Every entry needs to be printed exactly, please.
# Start of DATA IN THIS EXERCISE
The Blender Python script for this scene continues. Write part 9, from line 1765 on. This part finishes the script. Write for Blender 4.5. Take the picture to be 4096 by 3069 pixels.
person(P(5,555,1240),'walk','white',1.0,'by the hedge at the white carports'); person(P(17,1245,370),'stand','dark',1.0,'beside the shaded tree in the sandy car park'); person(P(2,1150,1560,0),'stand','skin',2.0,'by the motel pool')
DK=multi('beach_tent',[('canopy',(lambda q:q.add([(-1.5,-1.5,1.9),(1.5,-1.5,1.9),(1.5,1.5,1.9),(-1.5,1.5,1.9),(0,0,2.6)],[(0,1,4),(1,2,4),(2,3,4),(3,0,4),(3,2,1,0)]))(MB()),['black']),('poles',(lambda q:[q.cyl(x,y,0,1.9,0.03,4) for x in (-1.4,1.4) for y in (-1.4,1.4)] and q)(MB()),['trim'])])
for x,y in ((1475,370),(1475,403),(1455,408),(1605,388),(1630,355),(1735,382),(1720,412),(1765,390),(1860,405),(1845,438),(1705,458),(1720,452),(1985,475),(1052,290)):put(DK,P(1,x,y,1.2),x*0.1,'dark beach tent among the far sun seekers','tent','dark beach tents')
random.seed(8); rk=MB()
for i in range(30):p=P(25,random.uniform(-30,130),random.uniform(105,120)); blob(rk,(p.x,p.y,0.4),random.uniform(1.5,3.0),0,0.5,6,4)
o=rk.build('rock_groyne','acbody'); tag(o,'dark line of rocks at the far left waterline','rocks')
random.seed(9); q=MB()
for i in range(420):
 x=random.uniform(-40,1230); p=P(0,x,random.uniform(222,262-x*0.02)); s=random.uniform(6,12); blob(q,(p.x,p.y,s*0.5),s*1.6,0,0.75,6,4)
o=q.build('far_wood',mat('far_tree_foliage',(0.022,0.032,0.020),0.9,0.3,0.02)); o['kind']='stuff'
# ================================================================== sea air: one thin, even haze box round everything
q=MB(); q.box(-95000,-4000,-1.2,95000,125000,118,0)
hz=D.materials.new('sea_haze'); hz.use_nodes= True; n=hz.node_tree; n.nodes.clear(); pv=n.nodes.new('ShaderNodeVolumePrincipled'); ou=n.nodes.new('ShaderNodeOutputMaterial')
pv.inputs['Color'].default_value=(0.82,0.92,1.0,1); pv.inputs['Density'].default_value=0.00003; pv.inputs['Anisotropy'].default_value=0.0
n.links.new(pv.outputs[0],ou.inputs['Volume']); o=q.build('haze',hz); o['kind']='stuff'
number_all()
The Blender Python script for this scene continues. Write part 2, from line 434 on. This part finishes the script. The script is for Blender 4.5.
# End of DATA IN THIS EXERCISE
• TASK ANSWER:
The Blender Python script for this scene continues. Write part 9, from line 1765 on. This part finishes the script. Write for Blender 4.5. Take the picture to be 4096 by 3069 pixels.
person(P(5,555,1240),'walk','white',1.0,'by the hedge at the white carports'); person(P(17,1245,370),'stand','dark',1.0,'beside the shaded tree in the sandy car park'); person(P(2,1150,1560,0),'stand','skin',2.0,'by the motel pool')
DK=multi('beach_tent',[('canopy',(lambda q:q.add([(-1.5,-1.5,1.9),(1.5,-1.5,1.9),(1.5,1.5,1.9),(-1.5,1.5,1.9),(0,0,2.6)],[(0,1,4),(1,2,4),(2,3,4),(3,0,4),(3,2,1,0)]))(MB()),['black']),('poles',(lambda q:[q.cyl(x,y,0,1.9,0.03,4) for x in (-1.4,1.4) for y in (-1.4,1.4)] and q)(MB()),['trim'])])
for x,y in ((1475,370),(1475,403),(1455,408),(1605,388),(1630,355),(1735,382),(1720,412),(1765,390),(1860,405),(1845,438),(1705,458),(1720,452),(1985,475),(1052,290)):put(DK,P(1,x,y,1.2),x*0.1,'dark beach tent among the far sun seekers','tent','dark beach tents')
random.seed(8); rk=MB()
for i in range(30):p=P(25,random.uniform(-30,130),random.uniform(105,120)); blob(rk,(p.x,p.y,0.4),random.uniform(1.5,3.0),0,0.5,6,4)
o=rk.build('rock_groyne','acbody'); tag(o,'dark line of rocks at the far left waterline','rocks')
random.seed(9); q=MB()
for i in range(420):
 x=random.uniform(-40,1230); p=P(0,x,random.uniform(222,262-x*0.02)); s=random.uniform(6,12); blob(q,(p.x,p.y,s*0.5),s*1.6,0,0.75,6,4)
o=q.build('far_wood',mat('far_tree_foliage',(0.022,0.032,0.020),0.9,0.3,0.02)); o['kind']='stuff'
# ================================================================== sea air: one thin, even haze box round everything
q=MB(); q.box(-95000,-4000,-1.2,95000,125000,118,0)
hz=D.materials.new('sea_haze'); hz.use_nodes= True; n=hz.node_tree; n.nodes.clear(); pv=n.nodes.new('ShaderNodeVolumePrincipled'); ou=n.nodes.new('ShaderNodeOutputMaterial')
pv.inputs['Color'].default_value=(0.82,0.92,1.0,1); pv.inputs['Density'].default_value=0.00003; pv.inputs['Anisotropy'].default_value=0.0
n.links.new(pv.outputs[0],ou.inputs['Volume']); o=q.build('haze',hz); o['kind']='stuff'
number_all()
The Blender Python script for this scene continues. Write part 2, from line 434 on. This part finishes the script. The script is for Blender 4.5.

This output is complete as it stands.